I Play My Banjo for a Crowd

Playing before a crowd of 80 in the college auditorium left me a little anxious.

We were all a bit nervous.

I spent a week at Mars Hill University in North Carolina earlier in the summer. The school hosts an annual time of instruction known as the Blue Ridge Old Time Music Week. People came from North Carolina, of course, and South Carolina, Ohio, Florida, California. There were retired folks, teachers, counselors, a track coach, stay-at-home moms, a couple of physicians, another clergyperson.

We were there for a variety of classes—guitar, dulcimer, mandolin, fiddle. I took banjo. It was great: five full days of instruction and jamming and being like a college student eating cafeteria food you didn’t have to prepare or clean up after.

But the conclusion, the last night of our time together, was the daunting part.

That was the time for the Student Showcase. Most of the morning classes in the various instruments were to perform one piece. And for most of us, it was a tune we had learned just that week.

There we were, a dozen or so of us in the Advanced Banjo class, taught by Rachel Eddy, a professional musician, looking ahead to putting on display what we learned (and hadn’t learned!).

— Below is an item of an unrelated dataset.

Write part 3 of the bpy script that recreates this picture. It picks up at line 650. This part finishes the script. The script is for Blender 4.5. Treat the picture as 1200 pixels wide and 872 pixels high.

But Rachel had prepped us. Already she had reassured us, commended us.

“It’s a brave thing to come to a week like this,” she had told us, “knowing you are joining a class of a dozen folks you likely don’t know. And then admit in front of others that you don’t know some things about playing—that you have areas that need work, that you need to learn.”

I liked that. And she went on: “Something special happens though.”

And she was right. Certainly we experienced the delights of discovering new tunes or mastering a new technique.

And just as powerful, we found camaraderie, a sense of community. For all our differences, a shared love of music bonded us together. And made us not care so much about performing perfectly.

And Rachel encouraged us about the recital, too. “I’ll be there,” she said. “I’ve got your back. I’ll cue you in and accompany you on fiddle.”

So there we finally stood, stage lights beaming on us.

We played. Rachel supported. As I said, we were all nervous. It was hard to tell how we sounded, but people applauded generously on our last note.

And afterward, several of us said, as we bustled off the stage so the next group could do their number, “Oh, I had a couple glitches.” Or “I made a mistake here or there.” I found myself saying the same: “I had a spot or two where I wasn’t sure I hit the right notes.”

But we also all felt good.

We had gotten the tune out. The crowd warmly received us.

And all of us in our class group seemed to come to the same discovery: None of us made the same mistake at the same time. Where one was dropping back or fretting the wrong note, the others had it. At any given point, fellow class mates carried the whole group, the whole tune along.

I’m glad I had that week and I’m glad I put myself through that exercise in performing. To learn, you have to submit to some risks. You have to be willing to rely on others, what they have to share. To grow in your musical ability you have to have at least a little humility.

And to grow in other ways—in character, in faith, in living a meaningful, joy-filled life—don’t we need others?

Why think that spiritual growth somehow can happen when we are off by ourselves, isolated from the encouragement and shared strengths of others?

I can still, by the way, play that tune our class learned.